Присмотревшись ближе к жизни казаков, я убедился в грубости, жестокости нравов во многих отношениях. Через несколько времени я слышал, что над выпоротой и мною уже посмеивались:

– Ну, пофартило, Раисе-то: только муж поучить ее как следует собрался, а на них и нанесло поручика. Не дал бабу бить, еще и в станичное всех припер!

Сама Раиса потом весело с подругами пела, видимо, основательно примирившись с мужем. Надо мной же и подтрунивали.

Но скоро произошло в станице событие посерьезнее, заставившее всех «иногородних» пережить несколько тяжелых недель тревоги.

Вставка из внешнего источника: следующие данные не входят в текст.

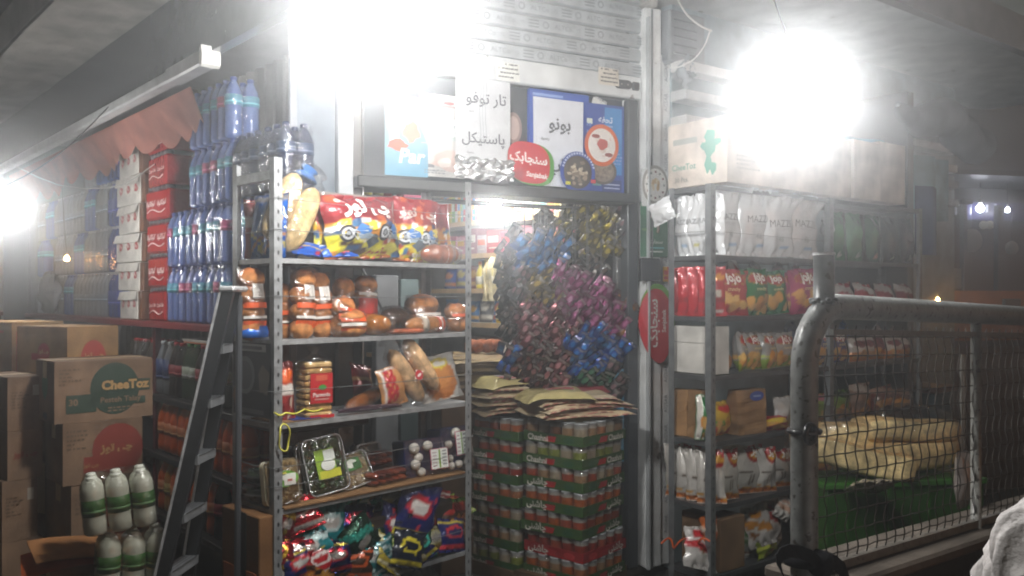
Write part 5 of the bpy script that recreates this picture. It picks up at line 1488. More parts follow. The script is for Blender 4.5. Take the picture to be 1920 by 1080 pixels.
def carton(label, fr, a0, z0, w, d, h, prints=(), b0=0.0, col=KR, rz=0, side=None, tape=True, group='brown cartons stacked at the left'):
    """front-left bottom corner at (a0, b0); w along the frame, d away"""
    t = thing('carton', label, 'carton', group)
    dented(w, d, h - .001, col, len(bpy.data.meshes)).build('carton_body', 'card', t)
    mb = MB()
    dk = tuple(x * .8 for x in col)
    mb.box(.002, w - .002, .002, d * .495, h - .0005, h + .003, tuple(x * 1.05 for x in col)); mb.box(.002, w - .002, d * .505, d - .002, h - .0005, h + .003, col)
    mb.build('top_flap', 'card', t)
    if tape:
        mb = MB().box(-.0012, w + .0012, d * .5 - .025, d * .5 + .025, h + .0032, h + .004, c('b39a70')).box(-.0014, -.0004, d * .5 - .025, d * .5 + .025, h * .72, h, c('b39a70')); mb.build('tape', 'plastic', t)
    fF = lambda cx, cz, k=1: (lambda x, y: (cx * w + x, -.0012 * k, cz * h + y))
    fS = lambda cy, cz, k=1: (lambda x, y: (-.0012 * k, cy * d - x, cz * h + y))
    if prints:
        mb = MB(); prints(mb, fF, fS, w, d, h); mb.build('printed_mark', 'print', t)
    put(t, fr, a0, b0, z0, 0, 0, rz)
    return t
DG = c('33463a')
def p_chee(mb, F, S, w, d, h):
    mb.disc(F(.60, .52), h * .40, h * .44, DG, 28)
    quad(mb, F(.26, .30, 1.2), w * .3, h * .3, DG); quad(mb, F(.62, .30, 1.2), w * .6, h * .12, DG)
    quad(mb, F(.72, .56, 1.5), w * .5, h * .2, DG); mb.text('CheeToz', F(.71, .58, 2), w * .5, c('b8925f'), .05, .0)
    mb.text('Pesteh Talay', F(.66, .32, 2), w * .42, KR, .02)
    mb.text('30', F(.18, .33, 2), w * .09, KR, .03)
    fine_print(mb, F(.5, .5), -w * .46, -w * .22, h * .1, h * .4, 5, c('5f4c38'), 1); fine_print(mb, F(.5, .5, 2), w * .02, w * .36, -h * .38, -h * .28, 2, KR, 2)
    mb.disc(S(.5, .62), d * .16, h * .24, c('33663a'), 16, .1); mb.disc(S(.5, .1), d * .12, h * .06, c('2a2420'), 10, .3)
DR = c('8a3a30')
def p_red(mb, F, S, w, d, h, k=0):
    mb.disc(F(.68, .52), h * .40, h * .42, DR, 26); quad(mb, F(.42, .3, 1.2), w * .34, h * .26, DR); quad(mb, F(.8, .62, 1.2), w * .3, h * .22, DR)
    mb.text('چی توز', F(.66, .52, 2), w * .42, c('a88458'), .05)
    mb.text('چی توز', F(.34, .28, 2), w * .2, c('a88458'), .03); fine_print(mb, F(.5, .5), -w * .46, -w * .2, h * .05, h * .4, 5, c('5f4c38'), 8)
def p_plain(mb, F, S, w, d, h):
    fine_print(mb, F(.5, .5), -w * .4, w * .1, -h * .1, h * .25, 6, c('5f4c38'), 3); quad(mb, F(.8, .75), w * .18, h * .2, c('b8b0a4')); fine_print(mb, S(.5, .5), -d * .3, d * .3, -h * .3, h * .1, 5, c('5f4c38'), 5)
def p_circ(mb, F, S, w, d, h):
    mb.disc(F(.5, .5), h * .22, h * .3, c('b04038'), 24); mb.text('چی توز', F(.5, .55, 2), w * .4, c('c0986a'), .05); quad(mb, F(.22, .36, 1.2), w * .2, h * .1, c('b04038'))
    mb.disc(S(.45, .62), h * .14, h * .14, c('b04038'), 20); mb.text('چی توز', S(.45, .62, 2), h * .24, c('c9a070'), .05); quad(mb, S(.62, .55, 1.2), h * .18, h * .1, c('b04038'))
    for k in range(5): quad(mb, S(.5, .3 - .045 * k), d * .7, h * .008, c('7d5c3c'))
def wpos(u, d): return ((u - 960) / 1600 * d, d)
CA = Fr(*wpos(102, 3.30), 46)
carton('big brown carton with a dark green CheeToz circle on top of the front stack', CA, 0, 1.003, .375, .24, .238, p_chee)
carton('brown carton with a dark red circle right under the CheeToz carton', CA, .03, .757, .30, .26, .243, lambda *q: p_red(*q), rz=-2)
carton('brown carton with a dark red circle at the bottom of the front stack', CA, .06, .485, .31, .26, .268, lambda *q: p_red(*q), rz=4)
carton('plain brown carton at the foot of the front stack', CA, .02, .0, .33, .3, .482, None)
CB = Fr(*wpos(126, 3.62), 27)
carton('brown carton with red circles on two faces behind the CheeToz carton', CB, 0, 1.08, .25, .34, .285, p_circ, tape=False, col=c('a98458'))
carton('brown carton under the one with red circles', CB, .0, .78, .25, .34, .297, None)
carton('brown carton low behind the front stack', CB, .0, .0, .26, .34, .777, None)
CC = Fr(*wpos(22, 3.95), 27)
carton('brown carton with a thin red frame at the back of the stacks', CC, .0, 1.1, .26, .4, .275, lambda mb, F, S, w, d, h: (quad(mb, S(.5, .85), d * .7, h * .04, c('b04038')), quad(mb, S(.82, .5), d * .04, h * .7, c('b04038')), quad(mb, F(.5, .85), w * .8, h * .04, c('b04038')), quad(mb, F(.1, .5), w * .04, h * .7, c('b04038'))), col=c('b08c5e'))
carton('brown carton under the red framed carton', CC, .0, .0, .28, .4, 1.097, None)
CD = Fr(*wpos(14, 3.36), 40)
carton('brown carton at the left edge, topmost of the nearest left stack', CD, -.0, .965, .13, .3, .21, p_plain)
carton('brown carton at the left edge with a faint red mark', CD, -.0, .77, .13, .32, .192, lambda mb, F, S, w, d, h: mb.text('چی توز', F(.5, .5, 2), w * .7, c('86402f'), .05))
carton('brown carton at the left edge, third from the top', CD, -.02, .53, .13, .3, .237, p_plain)
carton('brown carton at the left edge standing on the ground', CD, -.02, .0, .15, .3, .527, None)
# flattened orange carton on a low box
carton('low brown box under the flattened orange cardboard', Fr(*wpos(95, 3.02), 60), .0, .0, .22, .2, .53, None)
for k, (col, lab) in enumerate((('b5582c', 'flattened orange cardboard lying lowest at the foot of the cartons'), ('a8754a', 'flattened brown cardboard sheet lying on the orange one'))):
    mb = MB().grid(lambda u, v: (.36 * (u - .5), .2 * (v - .5), .012 * math.sin(u * 4 + k) + .01 * v), 8, 4, c(col)); mb.grid(lambda u, v: (.36 * (.5 - u), .2 * (v - .5), -.005 + .012 * math.sin((1 - u) * 4 + k) + .01 * v), 8, 4, c(col))
    o = mb.build('flat_cardboard', 'card', None, True); put(o, Fr(*wpos(125, 3.0), 60), .04 + .03 * k, .08, .555 + .03 * k, 6, -4 + 5 * k, 8 * k); tag(o, lab, 'cardboard')
# milk packs
MF = Fr(*wpos(232, 3.0), 47)
carton('brown carton under the milk packs', MF, -.13, 0, .27, .2, .478, None, b0=-.07)
pack('milk_pack', 'shrink wrapped white milk bottles with green labels, lower of the two packs', 'milk pack', MF, .025, .0, .482, ['milk'], 3, 2, 'white milk packs', rz=-12, ry=2)
pack('milk_pack', 'shrink wrapped white milk bottles with green labels, upper pack leaning left', 'milk pack', MF, -.01, .0, .692, ['milk'], 3, 2, 'white milk packs', rz=-16, ry=-5)
# ================================================================ CAN TRAYS IN THE DOORWAY
CAN = Fr(*wpos(1092, 4.1), 40)          # a along the right face, left face runs to -a side via b
CANL = Fr(*wpos(1092, 4.1), 130)        # a towards the viewer along the left face, origin at the corner
can_cols = ['a89880', 'a86a42', 'a8482c', 'b05820', '86903a', '983020', 'a07c58']
CM = {}
def can_mesh(i):
    if i not in CM:
        col = c(can_cols[i]); w = c('b4aea2')
        CM[i] = MB().lathe([(.034, .0, c('8f9294')), (.0365, .004, c('8f9294')), (.0362, .007, w), (.0362, .03, col), (.0362, .075, col), (.0362, .078, w), (.0362, .100, c('8f9294')), (.0368, .103, c('b0b3b5')), (.034, .1045, c('9a9da0'))], col, 14).mesh('can', 'foil', True)
    return CM[i]
def can_tray(label, fr, a, b, z, kind, s=.37, faces=(1, 1), ink='Chashni', red=False, rz=0):
    """tray of cans with its near corner at (a, b); left face along +b, right face along +a"""
    t = thing('can_tray', label, 'can tray', 'stacked green trays of food cans')
    g = c('a01c20') if red else c('3a5c28')
    mb = MB()
    for (x0, x1, y0, y1) in ((0, s, 0, .004), (0, .004, .0042, s), (s - .004, s, .0042, s), (.0042, s - .0042, s - .004, s)):
        mb.box(x0, x1, y0, y1, .0, .048, g)
    mb.box(.004, s - .004, .004, s - .004, .0, .004, c('6a5a40'))
    mb.build('tray', 'paper', t)
    n = 5; p = s / n
    for i in range(n):
        for (x, y) in ((p * (i + .5), p * .5), (p * .5, p * (i + .5))):
            if (x, y) == (p * .5, p * .5) and i == 0 and y != x: continue
            if i == 0 and (x, y) == (p * .5, p * .5) and any(o.get('corner') for o in t.children): continue
            o = link('can', can_mesh(kind[i % len(kind)]), t); o.location = (x, y, .0045); o.rotation_euler = (0, 0, i * 1.7)
            if i == 0: o['corner'] = 1
    for o in t.children:
        if 'corner' in o: del o['corner']
    mb = MB()
    F = lambda cx, cz, k=1: (lambda x, y: (cx * s + x, -.0012 * k, cz + y))
    S = lambda cy, cz, k=1: (lambda x, y: (-.0012 * k, cy * s - x, cz + y))
    for f in (F, S):
        mb.disc(f(.22, .022), .035, .016, c('2c5a3a') if not red else c('c8383a'), 14)
        z0_ = 0. if f is F else 1.
        mb.add([f(z0_, .006)(.13, 0), f(z0_, .006)(.20, 0), f(z0_, .034)(.21, 0), f(z0_, .034)(.15, 0)], [(0, 1, 2, 3)], c('b8242a'))
        mb.text(ink, f(.75, .021, 2), .13, c('e4dfd4'), .03, 0)
    mb.build('lettering', 'print', t)
    mb = MB().box(-.004, s + .004, -.004, s + .004, .001, .108, (1, 1, 1), .012); mb.build('shrink_wrap', 'film', t)
    put(t, fr, a, b, z, 0, 0, rz)
    return t
SIDE = Fr(*CAN.pt(0, .385, 0)[:2], 40)
kinds = [[0, 6, 1], [4, 0, 4], [6, 2, 0], [3, 3, 2], [2, 2, 3], [5, 5, 2], [1, 3, 6], [0, 1, 2]]
hgt = .1125
nrow = ['topmost', 'second', 'third', 'fourth', 'fifth', 'sixth', 'seventh', 'lowest']
for r in range(8):
    z = .885 - .1125 * (r + 1) + .0
    z = max(z, .033 - 0)
    if r == 7: z = .032
    if r == 7: continue
    can_tray('%s can tray from the top in the right stack in the doorway%s' % (nrow[r], ', red all round' if r == 5 else ''), CAN, (r * 7 % 3 - 1) * .004, (r * 5 % 3 - 1) * .004, z, kinds[r], red=(r == 5), ink='Chashni' if r in (0, 1) else 'چاشنی', rz=(r * 31 % 5 - 2) * .6)
    can_tray('%s can tray from the top in the left stack in the doorway' % nrow[r], SIDE, -.02 + (r * 5 % 3 - 1) * .004, (r * 7 % 3 - 1) * .004, z - .012, kinds[(r + 3) % 8], rz=(r * 17 % 5 - 2) * .6)
mb = MB().box(-.03, .40, -.0, .40, 0, .082, c('5a4630'), .004).box(-.03, .40, .40, .80, 0, .07, c('5a4630'), .004); o = mb.build('pallet', 'card'); put(o, CAN, 0, 0, .031); tag(o, 'low wooden pallet under the can stacks', 'pallet')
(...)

В конце ноября в одном из казачьих домов станицы шел пир горой: семья праздновала свадьбу сына. Гостей было много и из соседних станиц, и все вооруженные. Пьянство шло уже четвертые сутки. Один из местных дебоширов, пропив, по-видимому, последние остатки рассудка, был вытолкнут кем-то из дома. Озлобленный, он вооружился колом, выдернутым из ближайшей изгороди, и стал бить всех встречных на улице.

Было уже очень темно, когда этот полоумный попал в улицу, по которой шел ему навстречу с какой-то местной дамой капитан Янжул. Разобрав в идущем офицера, дебошир с диким криком бросился на него и ударил его колом по голове; случайно кол попал так, что лишь скользнул по черепу, поранив глаз и ухо. Выхватив револьвер, капитан Янжул упредил выстрелом второй удар и убил наповал казака-дебошира.

На выстрел и крики кто-то закричал: «Нападение!» Бросились на колокольню и ударили в набат. Скоро заволновалась вся станица, и, поспешно вооружаясь, из домов высыпали казаки. Сначала никто ничего не мог разобрать, но скоро пошла по станице гулять речь: «Офицеры бьют из револьверов казаков!» Около трупа убитого собралась огромная толпа, среди которых голосила жена убитого, а пьяные кричали: «Давай сюда солдатского капитана! Мы покажем ему, как стрелять казаков!»

Толпа бросилась к квартире капитана Янжула. Но хозяин дома, уважаемый в станице казак, заявил, что капитана нет, и он не знает, где он. Толпа рассыпалась искать его. Между тем, пока все это происходило, сильно пораненный капитан Янжул догадался направиться прямо ко мне, как ближайшему от места происшествия дому, где мог быть перевязан. В то же время дежурный по гарнизону (есаул Кубатиев) принял все меры к успокоению казаков и водворению порядка. Казакам объявили, что капитан Янжул арестован, содержится на гарнизонной гауптвахте, о чем уже послано во Владикавказ. Казакам же нельзя самоуправствовать, ибо ответят за это по законам военного времени. Всю ночь волновалось население 5000-ное станицы, а гарнизон (строевая сотня и взвод орудий) были наготове силою подавить мятеж и насилие над «иногородними». Утром, когда

поуспокоились, стали разбираться спокойнее в совершившемся событии и протрезвившиеся казаки. Нашлись беспристрастные свидетели, очевидцы нападения убитого дебошира на всех встречных ему людей, а в том числе и[на] капитана. К вечеру прибыл военный следователь и сразу поставил дело в строго законные рамки. Все обстоятельства в присутствии понятых были точно установлены.

Выяснилось, что убитый был в пьяном виде нетерпимый в обществе человек, деспот в свой семье и страшилище для соседей. Дело быстро было разобрано особой выездной сессией военного суда на месте убийства в ст. Михайловской в присутствии массы казаков. Суд постановил, что капитан Янжул действовал, только защищая себя от нападавшего на него дебошира, который первым нанес ему удар, лишь случайно не оказавшийся смертельным. Суд оправдал капитана, а казакам было поставлено на вид их вызывающее поведение по отношению к офицерским чинам, что, по законам военного ведомства, подлежит строгой ответственности.